-- Provided data --
↓

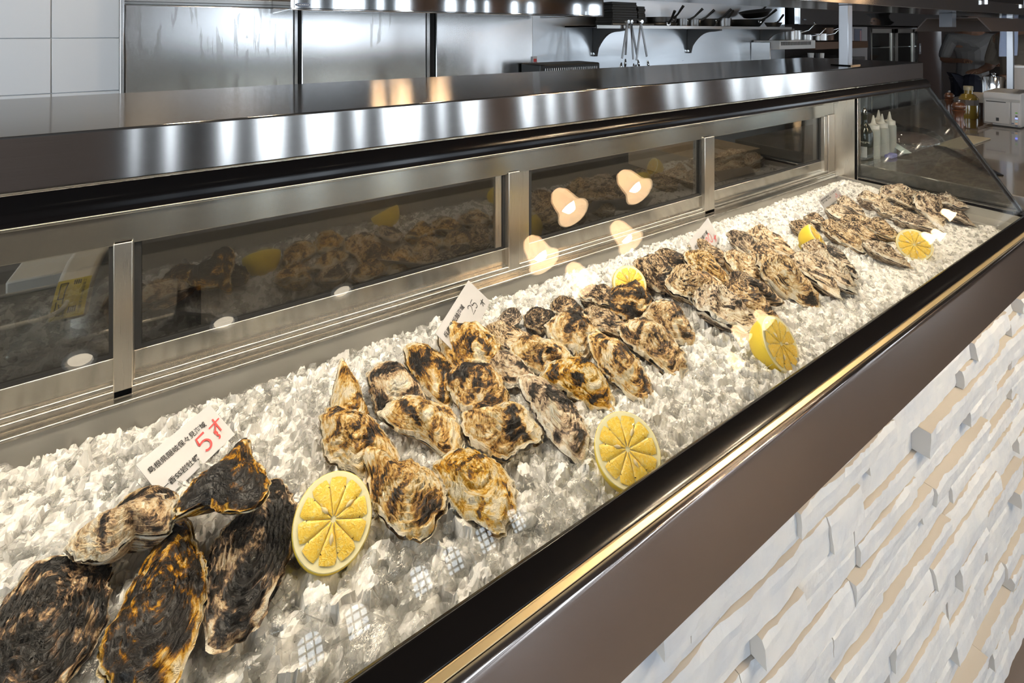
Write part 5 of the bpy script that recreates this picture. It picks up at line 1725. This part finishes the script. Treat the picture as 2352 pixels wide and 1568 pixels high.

↑
↓

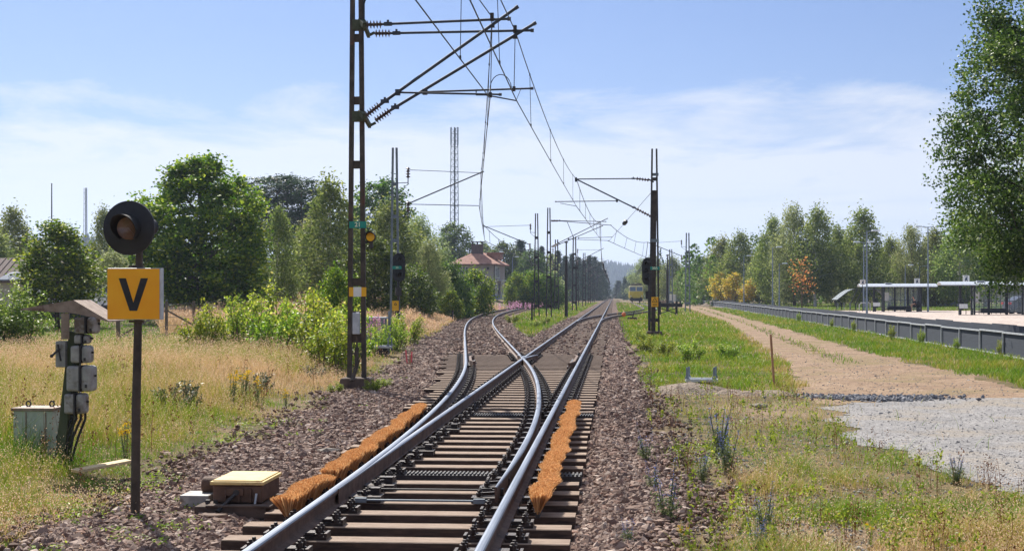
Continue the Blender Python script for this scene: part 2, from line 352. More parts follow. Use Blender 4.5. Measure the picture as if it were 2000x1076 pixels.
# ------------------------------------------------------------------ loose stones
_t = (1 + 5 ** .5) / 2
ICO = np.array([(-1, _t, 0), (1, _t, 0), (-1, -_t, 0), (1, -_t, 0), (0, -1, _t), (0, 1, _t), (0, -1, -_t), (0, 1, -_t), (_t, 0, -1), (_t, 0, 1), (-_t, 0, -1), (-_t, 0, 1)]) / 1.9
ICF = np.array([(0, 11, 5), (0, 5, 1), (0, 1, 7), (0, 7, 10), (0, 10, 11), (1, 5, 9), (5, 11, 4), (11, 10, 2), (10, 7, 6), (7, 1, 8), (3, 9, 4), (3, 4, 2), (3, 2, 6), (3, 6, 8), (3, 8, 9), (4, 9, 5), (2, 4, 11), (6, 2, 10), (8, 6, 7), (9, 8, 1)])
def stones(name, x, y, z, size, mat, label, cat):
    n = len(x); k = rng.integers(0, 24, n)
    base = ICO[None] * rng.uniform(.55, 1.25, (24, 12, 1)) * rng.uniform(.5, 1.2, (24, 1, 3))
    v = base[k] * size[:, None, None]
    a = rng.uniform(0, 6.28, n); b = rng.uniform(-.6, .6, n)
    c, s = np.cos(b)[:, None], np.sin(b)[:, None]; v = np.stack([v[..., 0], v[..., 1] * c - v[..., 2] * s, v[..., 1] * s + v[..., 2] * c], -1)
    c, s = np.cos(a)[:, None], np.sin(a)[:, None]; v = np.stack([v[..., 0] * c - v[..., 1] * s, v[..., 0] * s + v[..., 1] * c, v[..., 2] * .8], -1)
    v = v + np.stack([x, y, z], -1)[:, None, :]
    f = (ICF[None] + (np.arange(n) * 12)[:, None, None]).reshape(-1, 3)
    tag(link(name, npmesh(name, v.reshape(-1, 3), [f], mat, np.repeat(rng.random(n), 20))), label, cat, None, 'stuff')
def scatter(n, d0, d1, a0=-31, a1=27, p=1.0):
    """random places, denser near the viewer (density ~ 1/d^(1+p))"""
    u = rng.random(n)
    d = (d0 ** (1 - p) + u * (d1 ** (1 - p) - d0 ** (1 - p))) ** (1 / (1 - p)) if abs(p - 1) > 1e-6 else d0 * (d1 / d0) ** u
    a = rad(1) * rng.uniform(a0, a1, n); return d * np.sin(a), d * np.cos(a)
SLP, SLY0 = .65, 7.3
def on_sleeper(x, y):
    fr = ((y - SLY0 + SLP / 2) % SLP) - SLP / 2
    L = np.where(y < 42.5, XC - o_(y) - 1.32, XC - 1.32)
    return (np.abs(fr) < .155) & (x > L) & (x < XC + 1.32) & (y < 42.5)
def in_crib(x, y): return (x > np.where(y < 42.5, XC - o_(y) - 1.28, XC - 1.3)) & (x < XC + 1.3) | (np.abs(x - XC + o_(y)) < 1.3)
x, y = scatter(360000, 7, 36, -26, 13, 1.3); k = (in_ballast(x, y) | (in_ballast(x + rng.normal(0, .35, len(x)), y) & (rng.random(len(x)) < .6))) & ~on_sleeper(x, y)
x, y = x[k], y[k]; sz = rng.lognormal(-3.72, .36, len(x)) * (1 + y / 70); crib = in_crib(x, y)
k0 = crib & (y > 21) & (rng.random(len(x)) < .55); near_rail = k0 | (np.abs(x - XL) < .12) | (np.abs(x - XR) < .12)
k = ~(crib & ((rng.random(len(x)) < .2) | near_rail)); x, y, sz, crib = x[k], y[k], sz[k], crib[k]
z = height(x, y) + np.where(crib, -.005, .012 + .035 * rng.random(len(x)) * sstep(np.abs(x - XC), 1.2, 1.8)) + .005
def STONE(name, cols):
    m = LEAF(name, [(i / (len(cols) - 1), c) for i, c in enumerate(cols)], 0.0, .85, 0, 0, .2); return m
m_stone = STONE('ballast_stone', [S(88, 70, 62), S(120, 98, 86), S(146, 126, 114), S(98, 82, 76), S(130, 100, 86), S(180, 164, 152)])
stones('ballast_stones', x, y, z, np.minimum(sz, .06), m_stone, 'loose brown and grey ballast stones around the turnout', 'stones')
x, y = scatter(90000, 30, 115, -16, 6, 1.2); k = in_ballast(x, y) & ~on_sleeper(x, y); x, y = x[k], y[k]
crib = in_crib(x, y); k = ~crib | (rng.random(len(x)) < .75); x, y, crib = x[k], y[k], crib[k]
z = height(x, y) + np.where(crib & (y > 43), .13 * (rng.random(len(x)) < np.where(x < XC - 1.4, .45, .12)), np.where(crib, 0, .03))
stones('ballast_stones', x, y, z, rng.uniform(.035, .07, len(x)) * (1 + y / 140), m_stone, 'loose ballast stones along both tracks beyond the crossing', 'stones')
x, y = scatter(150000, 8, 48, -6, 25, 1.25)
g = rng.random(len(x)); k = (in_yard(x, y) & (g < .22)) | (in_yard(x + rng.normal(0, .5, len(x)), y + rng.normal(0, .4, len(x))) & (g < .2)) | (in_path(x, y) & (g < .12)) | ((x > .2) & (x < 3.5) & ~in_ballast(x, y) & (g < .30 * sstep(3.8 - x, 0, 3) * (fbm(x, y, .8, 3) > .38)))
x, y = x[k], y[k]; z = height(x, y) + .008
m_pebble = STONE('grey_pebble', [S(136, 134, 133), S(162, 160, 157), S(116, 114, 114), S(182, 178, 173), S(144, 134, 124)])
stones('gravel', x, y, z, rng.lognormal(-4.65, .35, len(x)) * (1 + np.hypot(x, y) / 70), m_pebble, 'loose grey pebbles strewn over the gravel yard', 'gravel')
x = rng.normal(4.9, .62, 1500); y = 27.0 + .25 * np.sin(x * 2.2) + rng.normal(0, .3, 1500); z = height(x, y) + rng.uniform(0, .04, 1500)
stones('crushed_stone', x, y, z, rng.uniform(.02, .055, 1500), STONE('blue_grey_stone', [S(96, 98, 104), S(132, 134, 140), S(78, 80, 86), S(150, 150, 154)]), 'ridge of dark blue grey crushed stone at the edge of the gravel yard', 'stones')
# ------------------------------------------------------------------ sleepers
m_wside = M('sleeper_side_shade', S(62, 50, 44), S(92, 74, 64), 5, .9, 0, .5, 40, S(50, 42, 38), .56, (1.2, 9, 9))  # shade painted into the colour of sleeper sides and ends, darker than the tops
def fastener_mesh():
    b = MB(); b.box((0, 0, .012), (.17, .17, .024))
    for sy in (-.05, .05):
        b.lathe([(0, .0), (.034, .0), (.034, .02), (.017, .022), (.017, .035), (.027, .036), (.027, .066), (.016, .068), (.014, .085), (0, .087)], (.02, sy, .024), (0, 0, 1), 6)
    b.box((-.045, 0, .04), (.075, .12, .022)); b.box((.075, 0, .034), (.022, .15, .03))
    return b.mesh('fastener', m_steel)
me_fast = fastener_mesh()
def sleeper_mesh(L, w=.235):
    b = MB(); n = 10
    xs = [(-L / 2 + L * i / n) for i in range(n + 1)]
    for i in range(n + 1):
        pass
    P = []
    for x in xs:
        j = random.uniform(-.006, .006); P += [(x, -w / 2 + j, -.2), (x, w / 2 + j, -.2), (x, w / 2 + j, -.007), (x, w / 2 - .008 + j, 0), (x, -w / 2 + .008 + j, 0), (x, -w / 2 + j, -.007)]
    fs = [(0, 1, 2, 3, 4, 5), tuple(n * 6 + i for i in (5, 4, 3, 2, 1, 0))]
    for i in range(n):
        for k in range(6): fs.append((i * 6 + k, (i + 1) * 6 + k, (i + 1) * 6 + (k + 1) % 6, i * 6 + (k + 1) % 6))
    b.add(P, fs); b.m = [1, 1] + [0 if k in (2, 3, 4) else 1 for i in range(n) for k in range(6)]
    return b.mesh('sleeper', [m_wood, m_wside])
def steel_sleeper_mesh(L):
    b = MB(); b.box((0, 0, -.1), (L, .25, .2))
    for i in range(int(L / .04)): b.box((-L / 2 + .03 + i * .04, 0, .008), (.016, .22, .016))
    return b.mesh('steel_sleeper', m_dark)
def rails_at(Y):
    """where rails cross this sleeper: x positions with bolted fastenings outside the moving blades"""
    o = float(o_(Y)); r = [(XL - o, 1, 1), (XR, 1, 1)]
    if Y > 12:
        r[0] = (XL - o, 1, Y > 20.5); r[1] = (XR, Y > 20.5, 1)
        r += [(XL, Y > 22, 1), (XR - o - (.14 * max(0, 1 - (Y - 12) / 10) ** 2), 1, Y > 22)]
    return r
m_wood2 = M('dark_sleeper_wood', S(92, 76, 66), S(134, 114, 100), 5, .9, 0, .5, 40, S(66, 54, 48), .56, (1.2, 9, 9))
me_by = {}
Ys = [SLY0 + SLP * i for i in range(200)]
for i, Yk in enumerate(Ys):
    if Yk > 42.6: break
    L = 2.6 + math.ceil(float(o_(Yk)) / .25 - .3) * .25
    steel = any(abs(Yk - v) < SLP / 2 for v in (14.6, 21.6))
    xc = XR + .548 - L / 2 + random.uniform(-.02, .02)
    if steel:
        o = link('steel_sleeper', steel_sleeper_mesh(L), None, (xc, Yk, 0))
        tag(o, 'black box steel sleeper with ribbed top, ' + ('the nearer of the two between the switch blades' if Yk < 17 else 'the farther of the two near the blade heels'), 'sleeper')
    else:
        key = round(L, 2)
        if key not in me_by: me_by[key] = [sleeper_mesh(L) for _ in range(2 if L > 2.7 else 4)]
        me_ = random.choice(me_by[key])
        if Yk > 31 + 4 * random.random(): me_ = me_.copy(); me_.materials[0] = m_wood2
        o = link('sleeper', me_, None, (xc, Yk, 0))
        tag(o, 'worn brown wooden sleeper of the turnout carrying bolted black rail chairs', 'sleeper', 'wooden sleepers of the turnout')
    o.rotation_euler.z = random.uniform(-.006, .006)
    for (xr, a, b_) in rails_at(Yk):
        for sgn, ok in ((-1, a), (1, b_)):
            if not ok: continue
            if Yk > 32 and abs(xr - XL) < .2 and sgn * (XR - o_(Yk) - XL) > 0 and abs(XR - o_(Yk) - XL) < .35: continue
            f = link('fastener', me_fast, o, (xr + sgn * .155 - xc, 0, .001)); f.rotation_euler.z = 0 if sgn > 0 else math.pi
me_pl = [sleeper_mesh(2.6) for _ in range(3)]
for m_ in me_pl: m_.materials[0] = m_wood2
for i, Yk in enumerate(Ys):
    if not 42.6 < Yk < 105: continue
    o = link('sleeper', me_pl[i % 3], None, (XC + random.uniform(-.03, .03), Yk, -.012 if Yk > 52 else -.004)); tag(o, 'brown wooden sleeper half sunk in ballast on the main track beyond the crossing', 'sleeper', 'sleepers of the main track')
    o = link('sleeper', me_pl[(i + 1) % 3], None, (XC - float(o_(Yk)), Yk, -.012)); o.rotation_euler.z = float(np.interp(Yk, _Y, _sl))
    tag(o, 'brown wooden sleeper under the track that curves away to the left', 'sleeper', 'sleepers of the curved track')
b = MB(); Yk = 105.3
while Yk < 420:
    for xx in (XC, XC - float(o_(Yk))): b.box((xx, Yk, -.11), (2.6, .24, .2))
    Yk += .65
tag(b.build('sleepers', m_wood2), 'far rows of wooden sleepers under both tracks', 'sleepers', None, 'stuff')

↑

-- Brief --
Check each line of the entries for the string "picture". Copy the lines that have it.

-- Output of the exercise --
Write part 5 of the bpy script that recreates this picture. It picks up at line 1725. This part finishes the script. Treat the picture as 2352 pixels wide and 1568 pixels high.
Continue the Blender Python script for this scene: part 2, from line 352. More parts follow. Use Blender 4.5. Measure the picture as if it were 2000x1076 pixels.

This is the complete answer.